** begin **

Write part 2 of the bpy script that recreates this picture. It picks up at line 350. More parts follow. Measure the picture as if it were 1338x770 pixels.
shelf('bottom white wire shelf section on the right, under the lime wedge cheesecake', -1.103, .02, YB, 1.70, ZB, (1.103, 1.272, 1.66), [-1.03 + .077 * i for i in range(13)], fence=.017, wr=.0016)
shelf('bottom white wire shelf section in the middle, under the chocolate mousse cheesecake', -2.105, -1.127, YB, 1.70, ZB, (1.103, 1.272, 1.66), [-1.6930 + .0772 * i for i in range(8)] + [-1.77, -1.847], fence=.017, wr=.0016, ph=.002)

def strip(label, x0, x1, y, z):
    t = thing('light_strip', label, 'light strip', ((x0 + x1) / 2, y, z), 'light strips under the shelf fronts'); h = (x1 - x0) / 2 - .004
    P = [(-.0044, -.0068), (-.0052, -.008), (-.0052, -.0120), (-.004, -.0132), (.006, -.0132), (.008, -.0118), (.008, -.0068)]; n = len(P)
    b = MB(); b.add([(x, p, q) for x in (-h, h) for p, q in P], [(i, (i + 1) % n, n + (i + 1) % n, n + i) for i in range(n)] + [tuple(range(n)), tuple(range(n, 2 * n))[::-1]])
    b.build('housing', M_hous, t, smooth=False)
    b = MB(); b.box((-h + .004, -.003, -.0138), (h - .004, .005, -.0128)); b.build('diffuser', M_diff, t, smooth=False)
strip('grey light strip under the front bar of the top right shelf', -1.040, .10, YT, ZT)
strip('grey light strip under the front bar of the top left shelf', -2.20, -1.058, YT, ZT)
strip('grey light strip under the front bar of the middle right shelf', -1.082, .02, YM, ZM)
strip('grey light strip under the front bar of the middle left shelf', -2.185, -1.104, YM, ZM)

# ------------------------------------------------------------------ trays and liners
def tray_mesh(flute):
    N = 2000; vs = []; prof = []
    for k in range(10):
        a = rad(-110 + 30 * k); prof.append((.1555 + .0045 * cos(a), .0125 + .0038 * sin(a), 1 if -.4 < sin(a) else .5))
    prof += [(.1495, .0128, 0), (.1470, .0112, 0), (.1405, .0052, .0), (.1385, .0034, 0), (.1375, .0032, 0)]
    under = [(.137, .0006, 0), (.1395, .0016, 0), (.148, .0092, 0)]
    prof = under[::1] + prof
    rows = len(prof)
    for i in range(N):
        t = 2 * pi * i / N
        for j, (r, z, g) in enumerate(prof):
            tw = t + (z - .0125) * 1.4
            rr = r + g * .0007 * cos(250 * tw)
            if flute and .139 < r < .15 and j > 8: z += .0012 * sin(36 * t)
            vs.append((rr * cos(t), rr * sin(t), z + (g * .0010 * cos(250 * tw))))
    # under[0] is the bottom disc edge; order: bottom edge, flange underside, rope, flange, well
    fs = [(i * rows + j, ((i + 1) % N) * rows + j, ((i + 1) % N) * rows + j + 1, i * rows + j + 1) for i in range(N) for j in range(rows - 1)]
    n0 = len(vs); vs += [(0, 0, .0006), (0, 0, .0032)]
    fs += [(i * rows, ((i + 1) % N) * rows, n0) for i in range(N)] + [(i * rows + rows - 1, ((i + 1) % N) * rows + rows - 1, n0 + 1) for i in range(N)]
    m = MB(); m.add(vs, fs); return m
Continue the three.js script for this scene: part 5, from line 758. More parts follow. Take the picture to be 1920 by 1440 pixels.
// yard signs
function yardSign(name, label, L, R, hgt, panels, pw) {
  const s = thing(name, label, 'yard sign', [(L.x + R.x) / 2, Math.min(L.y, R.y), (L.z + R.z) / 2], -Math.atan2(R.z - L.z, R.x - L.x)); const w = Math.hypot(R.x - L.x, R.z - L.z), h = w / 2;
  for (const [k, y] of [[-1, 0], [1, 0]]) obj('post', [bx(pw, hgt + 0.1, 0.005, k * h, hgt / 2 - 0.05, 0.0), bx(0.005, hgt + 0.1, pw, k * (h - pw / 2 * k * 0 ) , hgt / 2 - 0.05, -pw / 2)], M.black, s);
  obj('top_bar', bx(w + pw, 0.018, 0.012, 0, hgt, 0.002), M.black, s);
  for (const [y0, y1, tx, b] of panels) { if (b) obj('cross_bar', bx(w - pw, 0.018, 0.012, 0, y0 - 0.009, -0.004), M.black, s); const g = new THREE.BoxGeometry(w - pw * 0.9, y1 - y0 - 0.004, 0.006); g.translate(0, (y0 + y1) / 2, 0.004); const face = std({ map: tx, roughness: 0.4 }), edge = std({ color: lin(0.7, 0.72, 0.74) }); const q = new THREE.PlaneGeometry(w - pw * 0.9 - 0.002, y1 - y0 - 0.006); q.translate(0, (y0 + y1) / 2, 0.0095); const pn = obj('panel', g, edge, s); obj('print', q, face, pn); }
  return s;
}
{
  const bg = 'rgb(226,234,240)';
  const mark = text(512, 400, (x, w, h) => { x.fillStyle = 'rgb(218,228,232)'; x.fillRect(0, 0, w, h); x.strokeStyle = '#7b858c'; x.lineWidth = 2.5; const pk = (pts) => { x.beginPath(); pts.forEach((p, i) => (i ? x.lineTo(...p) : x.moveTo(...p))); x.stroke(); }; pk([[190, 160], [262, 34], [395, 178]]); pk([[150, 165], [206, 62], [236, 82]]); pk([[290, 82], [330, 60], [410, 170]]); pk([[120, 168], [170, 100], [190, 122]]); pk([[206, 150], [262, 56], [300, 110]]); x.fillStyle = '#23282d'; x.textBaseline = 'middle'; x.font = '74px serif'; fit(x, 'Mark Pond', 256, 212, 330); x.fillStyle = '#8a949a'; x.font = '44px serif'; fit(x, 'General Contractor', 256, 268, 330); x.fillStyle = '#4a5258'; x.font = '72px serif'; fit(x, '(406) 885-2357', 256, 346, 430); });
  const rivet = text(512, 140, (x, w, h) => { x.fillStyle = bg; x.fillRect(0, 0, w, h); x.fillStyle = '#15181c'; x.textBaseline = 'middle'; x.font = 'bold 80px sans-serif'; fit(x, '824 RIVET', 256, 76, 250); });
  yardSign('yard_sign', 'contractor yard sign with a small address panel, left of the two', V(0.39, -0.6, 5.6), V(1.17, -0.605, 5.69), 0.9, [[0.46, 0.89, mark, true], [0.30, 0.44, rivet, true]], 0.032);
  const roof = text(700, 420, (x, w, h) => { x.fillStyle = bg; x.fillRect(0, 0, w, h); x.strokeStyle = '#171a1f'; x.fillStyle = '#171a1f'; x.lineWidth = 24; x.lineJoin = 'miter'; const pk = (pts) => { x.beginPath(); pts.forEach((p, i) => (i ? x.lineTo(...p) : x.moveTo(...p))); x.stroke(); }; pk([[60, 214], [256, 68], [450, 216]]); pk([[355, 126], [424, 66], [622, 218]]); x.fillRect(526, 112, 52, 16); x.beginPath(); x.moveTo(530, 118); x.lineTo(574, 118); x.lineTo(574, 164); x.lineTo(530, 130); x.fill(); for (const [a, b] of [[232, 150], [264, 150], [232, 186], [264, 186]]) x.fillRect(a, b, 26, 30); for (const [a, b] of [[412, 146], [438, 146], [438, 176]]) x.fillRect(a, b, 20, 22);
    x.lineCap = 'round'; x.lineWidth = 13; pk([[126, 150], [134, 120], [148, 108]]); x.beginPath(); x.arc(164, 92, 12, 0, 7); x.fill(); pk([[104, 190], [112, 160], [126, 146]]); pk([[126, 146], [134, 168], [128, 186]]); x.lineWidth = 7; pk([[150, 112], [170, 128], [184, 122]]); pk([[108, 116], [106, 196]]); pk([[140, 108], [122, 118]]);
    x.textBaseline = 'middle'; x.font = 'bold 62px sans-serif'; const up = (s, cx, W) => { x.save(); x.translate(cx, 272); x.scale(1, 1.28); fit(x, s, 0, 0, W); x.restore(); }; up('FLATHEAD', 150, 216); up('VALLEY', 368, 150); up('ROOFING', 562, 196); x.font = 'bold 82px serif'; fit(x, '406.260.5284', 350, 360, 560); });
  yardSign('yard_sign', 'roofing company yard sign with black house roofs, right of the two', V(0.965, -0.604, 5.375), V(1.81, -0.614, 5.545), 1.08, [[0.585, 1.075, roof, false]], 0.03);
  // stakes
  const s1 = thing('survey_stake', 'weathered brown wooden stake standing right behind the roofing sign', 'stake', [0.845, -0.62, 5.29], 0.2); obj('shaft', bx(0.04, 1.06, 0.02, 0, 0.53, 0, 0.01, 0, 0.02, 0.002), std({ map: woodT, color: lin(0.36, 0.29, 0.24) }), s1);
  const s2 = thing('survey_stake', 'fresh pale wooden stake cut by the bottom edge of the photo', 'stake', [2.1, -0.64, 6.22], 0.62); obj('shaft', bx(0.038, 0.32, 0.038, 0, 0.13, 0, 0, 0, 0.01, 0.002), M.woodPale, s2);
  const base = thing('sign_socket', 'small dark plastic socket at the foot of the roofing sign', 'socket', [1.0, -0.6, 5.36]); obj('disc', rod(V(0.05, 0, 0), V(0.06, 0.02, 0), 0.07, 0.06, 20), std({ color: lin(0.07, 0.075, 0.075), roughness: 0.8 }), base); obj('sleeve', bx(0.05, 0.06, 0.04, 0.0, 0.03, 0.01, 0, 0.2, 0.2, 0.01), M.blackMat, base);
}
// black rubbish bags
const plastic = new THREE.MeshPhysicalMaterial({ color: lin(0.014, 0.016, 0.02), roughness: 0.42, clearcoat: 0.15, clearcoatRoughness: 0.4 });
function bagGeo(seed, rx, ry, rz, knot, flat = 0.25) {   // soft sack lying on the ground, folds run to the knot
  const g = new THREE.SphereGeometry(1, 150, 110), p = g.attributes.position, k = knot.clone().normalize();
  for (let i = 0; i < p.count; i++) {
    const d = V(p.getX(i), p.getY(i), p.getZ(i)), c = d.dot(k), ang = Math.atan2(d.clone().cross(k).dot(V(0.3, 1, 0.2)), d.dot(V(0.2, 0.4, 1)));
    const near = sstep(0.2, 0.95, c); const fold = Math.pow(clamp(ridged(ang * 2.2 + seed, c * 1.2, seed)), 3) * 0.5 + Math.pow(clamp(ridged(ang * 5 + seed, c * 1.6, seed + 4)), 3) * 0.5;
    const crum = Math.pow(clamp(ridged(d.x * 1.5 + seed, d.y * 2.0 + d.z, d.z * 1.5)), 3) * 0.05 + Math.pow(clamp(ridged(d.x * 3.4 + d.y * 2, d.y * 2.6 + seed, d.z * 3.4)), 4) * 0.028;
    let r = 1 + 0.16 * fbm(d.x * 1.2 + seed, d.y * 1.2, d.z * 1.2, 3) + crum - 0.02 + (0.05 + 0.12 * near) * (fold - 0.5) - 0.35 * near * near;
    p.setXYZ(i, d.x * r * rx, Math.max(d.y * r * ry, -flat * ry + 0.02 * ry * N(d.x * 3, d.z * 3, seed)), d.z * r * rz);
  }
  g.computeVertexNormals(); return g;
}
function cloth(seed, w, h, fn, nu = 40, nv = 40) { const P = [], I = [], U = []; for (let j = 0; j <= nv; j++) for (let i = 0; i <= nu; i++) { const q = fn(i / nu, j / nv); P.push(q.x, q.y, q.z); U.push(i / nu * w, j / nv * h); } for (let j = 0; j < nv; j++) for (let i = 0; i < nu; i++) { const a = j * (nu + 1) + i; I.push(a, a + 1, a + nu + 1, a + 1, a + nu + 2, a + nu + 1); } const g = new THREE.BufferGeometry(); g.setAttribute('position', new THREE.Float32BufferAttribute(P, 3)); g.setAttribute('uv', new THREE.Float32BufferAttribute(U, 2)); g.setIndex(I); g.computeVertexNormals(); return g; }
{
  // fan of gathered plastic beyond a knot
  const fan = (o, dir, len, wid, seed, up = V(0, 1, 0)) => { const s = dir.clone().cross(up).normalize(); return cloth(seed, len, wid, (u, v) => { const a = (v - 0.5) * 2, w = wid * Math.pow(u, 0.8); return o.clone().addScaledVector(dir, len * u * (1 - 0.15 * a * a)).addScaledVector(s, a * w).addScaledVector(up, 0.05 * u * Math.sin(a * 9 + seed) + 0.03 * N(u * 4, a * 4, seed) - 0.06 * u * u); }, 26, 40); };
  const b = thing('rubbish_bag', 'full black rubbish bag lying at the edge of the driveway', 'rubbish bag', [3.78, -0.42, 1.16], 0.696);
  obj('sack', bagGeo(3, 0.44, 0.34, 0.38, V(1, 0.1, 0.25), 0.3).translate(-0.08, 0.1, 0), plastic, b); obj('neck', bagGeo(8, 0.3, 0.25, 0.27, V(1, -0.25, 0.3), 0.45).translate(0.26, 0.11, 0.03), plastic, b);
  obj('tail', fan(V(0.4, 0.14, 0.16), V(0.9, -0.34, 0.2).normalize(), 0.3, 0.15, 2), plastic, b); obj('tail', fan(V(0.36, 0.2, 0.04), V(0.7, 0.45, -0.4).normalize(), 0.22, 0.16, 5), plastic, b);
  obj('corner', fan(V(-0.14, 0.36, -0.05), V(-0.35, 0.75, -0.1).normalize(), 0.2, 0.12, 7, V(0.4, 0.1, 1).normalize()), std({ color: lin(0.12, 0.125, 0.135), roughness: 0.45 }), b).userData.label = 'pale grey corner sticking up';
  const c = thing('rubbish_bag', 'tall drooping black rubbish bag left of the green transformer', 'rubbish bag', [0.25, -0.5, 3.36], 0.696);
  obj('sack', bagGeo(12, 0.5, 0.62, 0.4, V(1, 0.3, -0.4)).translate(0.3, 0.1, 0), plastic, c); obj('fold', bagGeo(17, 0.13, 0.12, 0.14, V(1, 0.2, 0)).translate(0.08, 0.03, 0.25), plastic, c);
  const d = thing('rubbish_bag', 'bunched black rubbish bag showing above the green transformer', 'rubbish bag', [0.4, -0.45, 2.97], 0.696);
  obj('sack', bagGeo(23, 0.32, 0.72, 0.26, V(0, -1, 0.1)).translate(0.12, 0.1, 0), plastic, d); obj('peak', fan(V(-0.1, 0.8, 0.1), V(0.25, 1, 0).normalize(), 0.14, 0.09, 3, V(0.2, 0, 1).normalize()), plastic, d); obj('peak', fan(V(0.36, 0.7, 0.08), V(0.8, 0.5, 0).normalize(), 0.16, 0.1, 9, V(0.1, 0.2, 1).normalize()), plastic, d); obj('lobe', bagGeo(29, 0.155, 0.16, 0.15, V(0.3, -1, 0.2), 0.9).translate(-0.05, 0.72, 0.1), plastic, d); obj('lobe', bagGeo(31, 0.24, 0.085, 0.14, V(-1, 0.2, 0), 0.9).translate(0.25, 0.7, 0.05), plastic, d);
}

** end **

| Challenge |
Copy every line of the records above, starting with the first, up to and including the line containing "strip('grey light strip under the front bar of the middle left".

| Answer to this task |
Write part 2 of the bpy script that recreates this picture. It picks up at line 350. More parts follow. Measure the picture as if it were 1338x770 pixels.
shelf('bottom white wire shelf section on the right, under the lime wedge cheesecake', -1.103, .02, YB, 1.70, ZB, (1.103, 1.272, 1.66), [-1.03 + .077 * i for i in range(13)], fence=.017, wr=.0016)
shelf('bottom white wire shelf section in the middle, under the chocolate mousse cheesecake', -2.105, -1.127, YB, 1.70, ZB, (1.103, 1.272, 1.66), [-1.6930 + .0772 * i for i in range(8)] + [-1.77, -1.847], fence=.017, wr=.0016, ph=.002)

def strip(label, x0, x1, y, z):
    t = thing('light_strip', label, 'light strip', ((x0 + x1) / 2, y, z), 'light strips under the shelf fronts'); h = (x1 - x0) / 2 - .004
    P = [(-.0044, -.0068), (-.0052, -.008), (-.0052, -.0120), (-.004, -.0132), (.006, -.0132), (.008, -.0118), (.008, -.0068)]; n = len(P)
    b = MB(); b.add([(x, p, q) for x in (-h, h) for p, q in P], [(i, (i + 1) % n, n + (i + 1) % n, n + i) for i in range(n)] + [tuple(range(n)), tuple(range(n, 2 * n))[::-1]])
    b.build('housing', M_hous, t, smooth=False)
    b = MB(); b.box((-h + .004, -.003, -.0138), (h - .004, .005, -.0128)); b.build('diffuser', M_diff, t, smooth=False)
strip('grey light strip under the front bar of the top right shelf', -1.040, .10, YT, ZT)
strip('grey light strip under the front bar of the top left shelf', -2.20, -1.058, YT, ZT)
strip('grey light strip under the front bar of the middle right shelf', -1.082, .02, YM, ZM)
strip('grey light strip under the front bar of the middle left shelf', -2.185, -1.104, YM, ZM)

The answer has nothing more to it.